Lucimara, que há anos estuda o conceito de práticas sustentáveis e de regeneração dentro dos museus, concorda com o diretor do MHN a respeito da negligência global do ser humano com a natureza nas últimas décadas, sendo o modelo de desenvolvimento capitalista, o agronegócio, o modelo de consumo e a falta de educação causas desse mal. “O que está fazendo essa agenda ter importância agora é que estamos sofrendo com eventos climáticos severos, como aconteceu no Rio Grande do Sul. Eu combino o olhar da administração cultural com o olhar da museologia, mas nos últimos anos tenho trazido esse olhar do desenvolvimento sustentável com a minha prática”, explica ao acrescentar que vê essa iniciativa como sendo “intraempreendedora”, em que cada profissional de museu é um “intraempreendedor”. “É uma possibilidade de vocês pensarem como isso pode ser co-criado”, diz.

Segundo ela, ao redor do mundo, algumas ações estão sendo feitas dentro de instituições culturais para renovar a consciência ambiental nas atuais gerações. Uma delas são as ecovilas, comunidades autossuficientes que buscam integrar um ambiente social harmônico com um estilo de vida de baixo impacto ecológico. Porque não, por exemplo, um museu implantar uma horta alimentar no seu jardim e usá-la como exemplo para trazer a consciência de comida saudável e autônoma à tona? “Não é um passeio na natureza, é conhecer como aprender a trazer a natureza para todas as áreas”, ressalta Lucimara.

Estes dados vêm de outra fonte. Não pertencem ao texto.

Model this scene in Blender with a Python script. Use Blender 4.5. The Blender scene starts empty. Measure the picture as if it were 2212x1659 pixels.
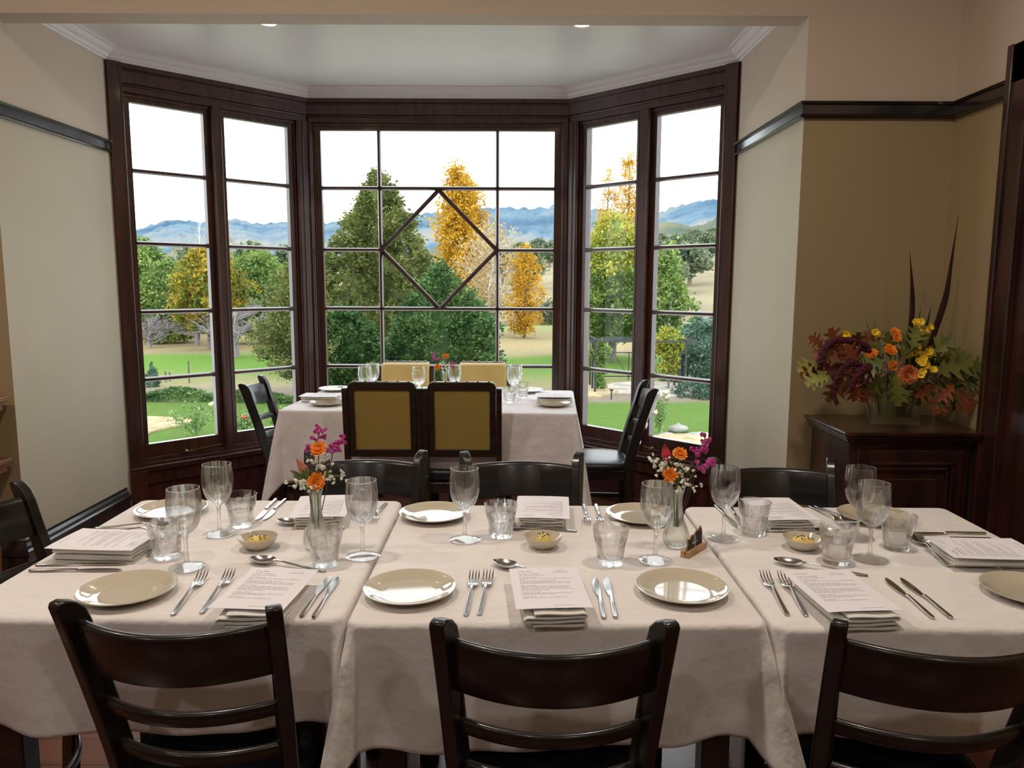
import bpy, bmesh, math, random
import numpy as np
from math import radians as R, sin, cos, pi, sqrt, atan2
from mathutils import Vector, Matrix, Euler

# ------------------------------------------------------------------ camera, world, lights, exposure
SC = bpy.context.scene
COL = SC.collection
random.seed(7)
cam = bpy.data.objects.new('camera', bpy.data.cameras.new('camera'))
COL.objects.link(cam)
cam.data.sensor_width = 36.0
cam.data.lens = 1661 / 2212 * 36.0
cam.data.clip_start = 0.05
cam.data.clip_end = 4000
cam.matrix_world = Matrix.Translation((0, 0, 1.40)) @ Matrix.Rotation(R(82.52), 4, 'X') @ Matrix.Rotation(R(0.22), 4, 'Z')
SC.camera = cam
SC.view_settings.view_transform = 'Standard'
SC.view_settings.look = 'None'
SC.view_settings.gamma = 1
SC.view_settings.use_curve_mapping = False
SC.view_settings.exposure = 0.0
try:
    SC.cycles.max_bounces = 18
    SC.cycles.diffuse_bounces = 4
    SC.cycles.glossy_bounces = 4
    SC.cycles.transmission_bounces = 16
    SC.cycles.transparent_max_bounces = 24
    SC.cycles.sample_clamp_indirect = 4.0
    SC.cycles.blur_glossy = 0.5
except Exception:
    pass
W = bpy.data.worlds.new('overcast_sky')
SC.world = W
W.use_nodes = True
wb = W.node_tree.nodes['Background']
wb.inputs[0].default_value = (0.90, 0.96, 1.0, 1)
wb.inputs[1].default_value = 3.9


def light(name, kind, loc, energy, color, size=0.2, rot=(0, 0, 0), sizey=None, spot=None, portal=False):
    d = bpy.data.lights.new(name, kind)
    d.energy = energy
    d.color = color
    if kind == 'AREA':
        d.size = size
        if sizey:
            d.shape = 'RECTANGLE'
            d.size_y = sizey
        else:
            d.shape = 'DISK'
    if kind == 'SPOT':
        d.shadow_soft_size = size
        d.spot_size = R(spot or 120)
        d.spot_blend = 0.6
    if portal:
        d.cycles.is_portal = True
    o = bpy.data.objects.new(name, d)
    o.location = loc
    o.rotation_euler = rot
    COL.objects.link(o)
    return o


# daylight portals just outside the three bay windows
light('daylight_portal', 'AREA', (-0.48, 5.40, 1.45), 1, (1, 1, 1), 2.1, (R(-90), 0, 0), 2.3, portal=True)
light('daylight_portal', 'AREA', (-2.02, 4.98, 1.45), 1, (1, 1, 1), 1.35, (R(-90), 0, R(45)), 2.3, portal=True)
light('daylight_portal', 'AREA', (1.06, 4.98, 1.45), 1, (1, 1, 1), 1.35, (R(-90), 0, R(-45)), 2.3, portal=True)
WARM = (1.0, 0.86, 0.72)
# unseen recessed lamps of the room ceiling, rear row whitened as fill (fittings below)
UNSEEN_ROOM_LAMPS = [(-2.5, 1.8), (-0.9, 1.8), (0.75, 1.7), (-2.5, -0.9), (-0.7, -0.9), (1.0, -0.9)]
for lx, ly in UNSEEN_ROOM_LAMPS:
    light('unseen_room_lamp_light', 'AREA', (lx, ly, 2.975), (18 if lx < 0 else 16) if ly > 0 else 11.0, WARM if ly > 0 else (1.0, 0.93, 0.86), 0.16)
BAY_LAMPS = [(-1.17, 3.86), (0.329, 3.86)]
for lx, ly in BAY_LAMPS:
    light('bay_lamp_light', 'SPOT', (lx, ly, 2.615), 3, WARM, 0.03, spot=110)

# ------------------------------------------------------------------ mesh helpers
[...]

De acordo com a especialista, é preciso atrair o profissional que está dentro do museu para dentro da prática museal. “Existem quatro frentes importantes que temos que olhar quando falamos sobre o que podemos fazer enquanto museu: conscientização pública, mitigação das crises climáticas, adaptação das comunidades e regeneração. Com isso, os museus podem ajudar a sociedade em rápida transformação a se adaptar à crise que estamos vivendo”, aponta. Mas o que vem a ser regeneração? Lucimara explica que, após a sociedade passar muitos anos na cultura extrativista, de progresso capitalista e consumo, começou a implantar, progressivamente, um modelo de desenvolvimento baseado no paradigma da sustentabilidade, com ideias de reuso e reciclagem. O intuito era reparar os danos causados pelo desequilíbrio entre o desenvolvimento econômico, a preservação do meio ambiente e a justiça social. Contudo, isso seria algo factível há 50 anos. Hoje, segundo ela, a questão é mais urgente, a necessidade é regenerar. Ou seja, restaurar territórios e reparar fontes de conhecimento que irão ajudar a população a regenerar valores e, consequentemente, o local onde mora. “Estamos falando de regenerar valores culturais. Precisamos construir valor para a sociedade, alinhado aos sistemas vivos. Regeneração é trazer vidas de volta para os sistemas, seja para os museus, seja para o território, seja para a sociedade; restaurar as condições propícias à vida. Entender que estamos criando condições contraproducentes da vida humana e não humana”, salienta.

Os museus, por exemplo, têm o potencial de formar grandes regeneradores, pessoas que acreditam que podem melhorar os seus territórios, servindo como pontes para que essa conscientização aconteça. “Estamos falando da existência de mais ou menos 100 mil museus no mundo, cerca de 2 milhões de pessoas passam por eles. Então, acreditamos que é possível, sim, gerar uma mudança se nos comprometemos com isso”, destaca a especialista. Ela completa: “As gerações atuais talvez não tenham tido o mesmo contato com a natureza do que as gerações anteriores. Então, temos a oportunidade de reconectar as pessoas a outras realidades a não ser através desses dogmas da modernidade, como o consumo, a moda rápida, entre outros”, conclui.